#### DATASET ENTRIES

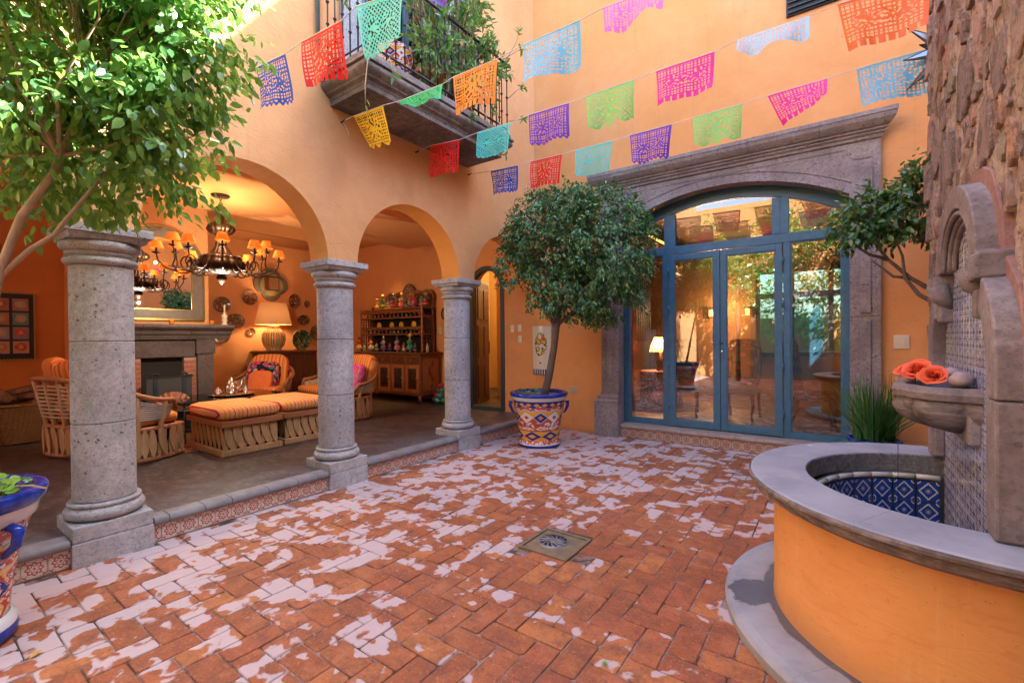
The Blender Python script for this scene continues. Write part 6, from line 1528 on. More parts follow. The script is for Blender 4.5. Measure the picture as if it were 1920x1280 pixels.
def foliage(parent, ells, ntwig, per, ln, mat, seed, gap=None, droop=.25, shell=.5, nparts=0, down=.5, clip=None, spread=.09, name='foliage', wr=.5, rbias=None):
    rs = np.random.RandomState(seed); T = crown_points(ells, ntwig, rs, shell)
    if clip is not None: T = T[clip(T)]
    if gap: T = T[np.array([noise.noise(Vector(t[:3])*gap[0]+Vector((seed, 0, 0))) > gap[1] for t in T])]
    m_ = len(T); ctr = T[:, :3].repeat(per, 0); out = T[:, 3:].repeat(per, 0)
    ax = out+rs.normal(scale=.4, size=(m_, 3)).repeat(per, 0); ax /= np.linalg.norm(ax, axis=1, keepdims=True)
    s_ = rs.random(m_*per)-.5
    P = ctr+ax*(s_*spread*2.2)[:, None]+rs.normal(scale=spread*.22, size=(m_*per, 3))
    D = ax*.5+out*.25+rs.normal(scale=.55, size=(m_*per, 3)); D[:, 2] -= down
    N = out*.6+rs.normal(scale=.45, size=(m_*per, 3)); N[:, 2] += .7
    L = ln*(.6+.65*rs.random(m_*per)); V, F = leaf_arrays(P, D, N, L, L*wr, .3, droop)
    if clip is not None:
        ok = clip(V.mean(1)); V = V[ok]; 
    rn = rs.random(len(V)); 
    if rbias is not None: rn = np.clip(rn*.8+rbias(V.mean(1))*.35, 0, 1)
    build_leaves(V, F, name, mat, parent, rn, 'stuff', nparts); return T
def limbs(parent, start, tips, mat, r0, name='branch', seg=5, seed=0, sag=.1):
    rg_ = random.Random(seed)
    for tp in tips:
        a = Vector(start); c = Vector(tp); mid1 = a.lerp(c, .35)+Vector((rg_.uniform(-sag, sag), rg_.uniform(-sag, sag), rg_.uniform(-sag, sag)*.6)); mid2 = a.lerp(c, .7)+Vector((rg_.uniform(-sag, sag), rg_.uniform(-sag, sag), rg_.uniform(-sag, sag)*.6))
        MB().tube([a, mid1, mid2, c], [r0, r0*.72, r0*.45, r0*.15], seg).build(name, mat, parent)
def twigs(parent, T, start, mat, n, seed, r=.004, L=.3):
    rs = random.Random(seed); mb = MB(); S_ = Vector(start)
    for _ in range(n):
        p = Vector(T[rs.randrange(len(T))][:3]); q = p.lerp(S_, min(.8, L/max((p-S_).length, .01)*1.2)); m_ = p.lerp(q, .5)+Vector((rs.uniform(-.03, .03), rs.uniform(-.03, .03), rs.uniform(-.01, .05)))
        mb.tube([q, m_, p], [r, r*.8, r*.4], 4, caps=False)
    mb.build('twigs', mat, parent, kind='stuff')

# ------------------------------------------------------------------ big talavera pot and sunlit ficus at the left
bp_ = thing('talavera_pot', 'large painted pot with cobalt rim at the left edge, standing on the bricks', 'plant pot', (-3.55, .205, 0))
PX, PY = -3.55, .205
pr = [(.215, .0), (.235, .01), (.24, .05), (.235, .07), (.235, .07), (.228, .11), (.215, .13)]
MB().lathe(pr[:5], (PX, PY, 0), 48).build('foot', M_COB, bp_); MB().lathe([(.235, .071), (.23, .105), (.21, .125)], (PX, PY, 0), 48, cap=False).build('foot_band', M_WGL, bp_)
MB().lathe([(.208, .125), (.213, .2), (.225, .30), (.245, .40), (.262, .47), (.28, .55), (.295, .60)], (PX, PY, 0), 56, cap=False).build('body', M_TALB, bp_)
MB().lathe([(.295, .60), (.312, .615), (.328, .675)], (PX, PY, 0), 56, cap=False).build('white_band', M_WGL, bp_)
MB().lathe([(.328, .676), (.350, .70), (.358, .745), (.347, .760), (.308, .760), (.295, .745), (.27, .66)], (PX, PY, 0), 56, cap=False).build('rim', M_COB, bp_)
M_SOIL = plain('soil', (.06, .035, .02), .95, .1, 0, .3, .6)
MB().lathe([(0, .695), (.285, .695)], (PX, PY, 0), 32, cap=False).build('soil', M_SOIL, bp_)
hd_ = MB(); hd_.tube([(PX+.23, PY+.18, .60), (PX+.275, PY+.21, .58), (PX+.27, PY+.20, .51), (PX+.215, PY+.165, .45)], [.022, .026, .022, .015], 10); hd_.build('handle', M_COB, bp_)
def round_leaf_plant(name, label, c, r, n, seed, ln, h):
    t = thing(name, label, 'plant', c); rs = np.random.RandomState(seed)
    a = rs.random(n)*2*PI; q = np.sqrt(rs.random(n))*r; P = np.stack([c[0]+q*np.cos(a), c[1]+q*np.sin(a), c[2]+h*(.25+.75*rs.random(n))], 1)
    st = MB()
    for i in range(n):
        L = ln*rs.uniform(.7, 1.15); tx, ty = rs.normal(scale=.22, size=2); m_ = 12
        mt = Euler((tx, ty, rs.uniform(0, 6))).to_matrix(); v = [Vector(P[i])+mt@Vector((0, 0, -.006))]+[Vector(P[i])+mt@Vector((L*.5*math.cos(2*PI*k/m_), L*.5*math.sin(2*PI*k/m_), .004*math.cos(4*PI*k/m_))) for k in range(m_)]
        MB().add(v, [(0, 1+k, 1+(k+1) % m_) for k in range(m_)], True).build('leaf', M_DOLLAR, t, rnd=float(rs.random()))
        st.tube([(c[0]+(P[i][0]-c[0])*.7, c[1]+(P[i][1]-c[1])*.7, c[2]), tuple(P[i])], .002, 4, caps=False)
    st.build('stems', M_DOLLAR, t, rnd=.4, kind='stuff'); return t
rl = round_leaf_plant('dollar_plant', 'bright round leaved creeper filling the top of the big pot at the left edge', (PX+.07, PY+.05, .705), .235, 60, 3, .060, .10)
tr = MB(); tr.tube([(PX+.15, PY+.15, .76), (PX+.24, PY+.21, .79), (PX+.31, PY+.25, .795), (PX+.38, PY+.29, .785)], .005, 5); tr.build('runner_stem', M_BARKP, rl)
ft = thing('sunlit_ficus', 'sunlit weeping fig with glossy leaves hanging over the left part of the courtyard', 'tree', (PX, PY, .74))
MB().tube([(PX, PY, .72), (-3.45, .27, 1.1), (-3.37, .32, 1.5), (-3.285, .37, 1.85), (-3.19, .43, 2.10), (-3.10, .52, 2.30), (-3.05, .62, 2.60)], [.030, .026, .022, .019, .018, .016, .012], 12).build('trunk', M_BARKP, ft)
MB().tube([(-3.305, .355, 1.80), (-3.22, .46, 1.95), (-3.12, .53, 2.02), (-3.06, .60, 2.16), (-2.98, .70, 2.35)], [.013, .012, .011, .009, .006], 10).build('branch', M_BARKP, ft)
E1 = [(-3.42, .62, 2.42, .48, .40, .32), (-3.75, .45, 2.75, .5, .45, .4), (-3.25, .45, 3.05, .75, .75, .75), (-2.86, .85, 3.15, .46, .45, .62), (-3.1, .85, 2.60, .55, .5, .45), (-3.0, .3, 3.5, .7, .7, .5), (-2.84, .92, 3.0, .38, .38, .60), (-2.95, .75, 3.55, .50, .45, .5)]
def cl1(T): return (T[:, 0] > -4.05) & (T[:, 1] < 1.75)
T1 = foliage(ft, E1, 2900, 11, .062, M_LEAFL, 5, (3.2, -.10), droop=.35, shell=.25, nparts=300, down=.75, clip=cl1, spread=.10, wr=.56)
limbs(ft, (-3.08, .55, 2.4), [tuple(T1[k][:3]) for k in range(0, 220, 20)], M_BARKP, .010, seed=4)
twigs(ft, T1, (-3.05, .65, 2.8), M_BARKP, 260, 6, .0035, .35)

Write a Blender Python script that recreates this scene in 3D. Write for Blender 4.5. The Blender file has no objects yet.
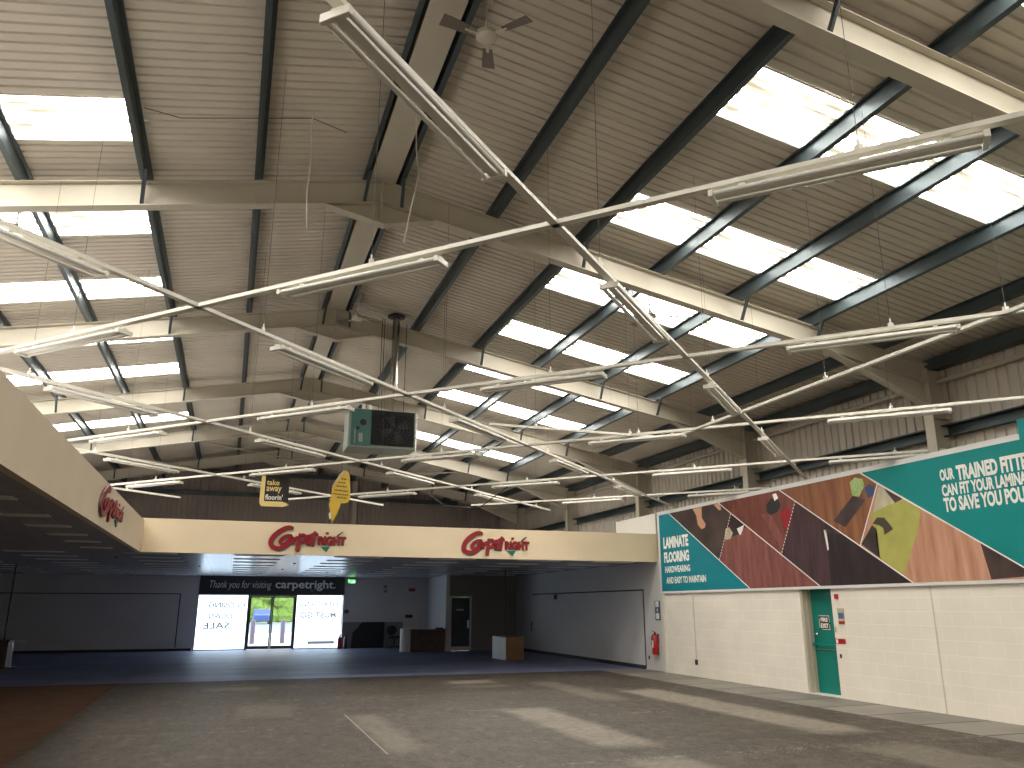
import bpy, bmesh, math, random
from mathutils import Vector, Matrix
random.seed(7)
C = bpy.context.scene.collection
R = math.radians

# ------------------------------------------------------------------ materials
def nt_new(name):
    m = bpy.data.materials.new(name); m.use_nodes = True
    nt = m.node_tree
    return m, nt, nt.nodes['Principled BSDF']

def mat(name, col, rough=.6, metal=0., spec=.5, var=0., scale=3., col2=None, bump=0., bscale=60., stretch=(1, 1, 1), detail=4.):
    """principled with a procedural two-tone noise (col -> col2 or darkened col)"""
    m, nt, b = nt_new(name)
    b.inputs['Roughness'].default_value = rough
    b.inputs['Metallic'].default_value = metal
    b.inputs['Specular IOR Level'].default_value = spec
    tc = nt.nodes.new('ShaderNodeTexCoord'); mp = nt.nodes.new('ShaderNodeMapping')
    mp.inputs['Scale'].default_value = stretch
    nt.links.new(tc.outputs['Object'], mp.inputs['Vector'])
    n = nt.nodes.new('ShaderNodeTexNoise'); n.inputs['Scale'].default_value = scale; n.inputs['Detail'].default_value = detail
    nt.links.new(mp.outputs['Vector'], n.inputs['Vector'])
    r = nt.nodes.new('ShaderNodeValToRGB')
    c2 = col2 if col2 else tuple(c * (1 - var) for c in col)
    r.color_ramp.elements[0].position = .3; r.color_ramp.elements[0].color = (*c2, 1)
    r.color_ramp.elements[1].position = .7; r.color_ramp.elements[1].color = (*col, 1)
    nt.links.new(n.outputs['Fac'], r.inputs['Fac']); nt.links.new(r.outputs['Color'], b.inputs['Base Color'])
    if bump:
        n2 = nt.nodes.new('ShaderNodeTexNoise'); n2.inputs['Scale'].default_value = bscale
        nt.links.new(tc.outputs['Object'], n2.inputs['Vector'])
        bp = nt.nodes.new('ShaderNodeBump'); bp.inputs['Strength'].default_value = bump; bp.inputs['Distance'].default_value = .01
        nt.links.new(n2.outputs['Fac'], bp.inputs['Height']); nt.links.new(bp.outputs['Normal'], b.inputs['Normal'])
    return m

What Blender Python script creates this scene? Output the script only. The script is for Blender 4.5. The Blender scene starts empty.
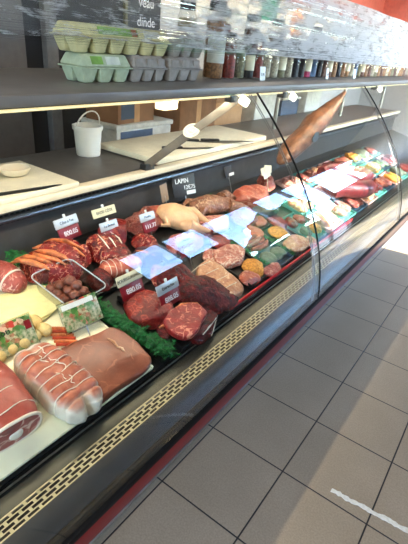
import bpy, bmesh, math, random
from mathutils import Vector, Matrix, noise
random.seed(7)
SC = bpy.context.scene
COL = SC.collection
PI = math.pi
R = math.radians

# ------------------------------------------------------------------ materials
def lin(c):
    return tuple(((v / 255) / 12.92 if v / 255 <= .04045 else ((v / 255 + .055) / 1.055) ** 2.4) for v in c) + (1,)

class NT:
    def __init__(s, name):
        s.m = bpy.data.materials.new(name); s.m.use_nodes = True
        s.t = s.m.node_tree; s.n = s.t.nodes; s.l = s.t.links
        s.b = s.n['Principled BSDF']; s.out = s.n['Material Output']
    def new(s, kind, **kw):
        nd = s.n.new(kind)
        for k, v in kw.items():
            if hasattr(nd, k): setattr(nd, k, v)
            else: nd.inputs[k.replace('_', ' ')].default_value = v
        return nd
    def link(s, a, b): s.l.new(a, b)
    def coord(s, scale=(1, 1, 1), rot=(0, 0, 0)):
        tc = s.new('ShaderNodeTexCoord'); mp = s.new('ShaderNodeMapping')
        mp.inputs['Scale'].default_value = scale; mp.inputs['Rotation'].default_value = rot
        s.link(tc.outputs['Object'], mp.inputs['Vector']); return mp.outputs['Vector']
    def noise(s, vec, scale, detail=4, rough=.55, dist=0.):
        n = s.new('ShaderNodeTexNoise'); n.inputs['Scale'].default_value = scale
        n.inputs['Detail'].default_value = detail; n.inputs['Roughness'].default_value = rough
        n.inputs['Distortion'].default_value = dist
        if vec is not None: s.link(vec, n.inputs['Vector'])
        return n.outputs['Fac']
    def ramp(s, fac, stops):
        r = s.new('ShaderNodeValToRGB'); el = r.color_ramp.elements
        while len(el) < len(stops): el.new(.5)
        for e, (p, c) in zip(el, stops):
            e.position = p; e.color = c if len(c) == 4 else lin(c)
        s.link(fac, r.inputs['Fac']); return r.outputs['Color']
    def bump(s, h, strength=.3, dist=.01):
        b = s.new('ShaderNodeBump'); b.inputs['Strength'].default_value = strength
        b.inputs['Distance'].default_value = dist
        s.link(h, b.inputs['Height']); s.link(b.outputs['Normal'], s.b.inputs['Normal'])

def plain(name, c, rough=.5, metal=0., var=.08, scale=20, bump=0., spec=.5, trans=0., emit=None, estr=0., alpha=1.):
    t = NT(name); v = t.coord()
    n = t.noise(v, scale, 4)
    lo = tuple(max(0, x * (1 - var)) for x in c); hi = tuple(min(255, x * (1 + var)) for x in c)
    t.link(t.ramp(n, [(.3, lo), (.7, hi)]), t.b.inputs['Base Color'])
    t.b.inputs['Roughness'].default_value = rough; t.b.inputs['Metallic'].default_value = metal
    t.b.inputs['Specular IOR Level'].default_value = spec
    if trans: t.b.inputs['Transmission Weight'].default_value = trans
    if bump: t.bump(t.noise(v, scale * 3, 5), bump)
    if emit:
        t.b.inputs['Emission Color'].default_value = lin(emit); t.b.inputs['Emission Strength'].default_value = estr
    if alpha < 1: t.b.inputs['Alpha'].default_value = alpha
    return t.m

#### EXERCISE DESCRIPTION
Retype the lines above exactly as they appear, from the line containing "What Blender Python" through the line containing "return tuple(((v /", and leave out any pictures.

#### FINAL RESULT
What Blender Python script creates this scene? Output the script only. The script is for Blender 4.5. The Blender scene starts empty.
import bpy, bmesh, math, random
from mathutils import Vector, Matrix, noise
random.seed(7)
SC = bpy.context.scene
COL = SC.collection
PI = math.pi
R = math.radians

# ------------------------------------------------------------------ materials
def lin(c):
    return tuple(((v / 255) / 12.92 if v / 255 <= .04045 else ((v / 255 + .055) / 1.055) ** 2.4) for v in c) + (1,)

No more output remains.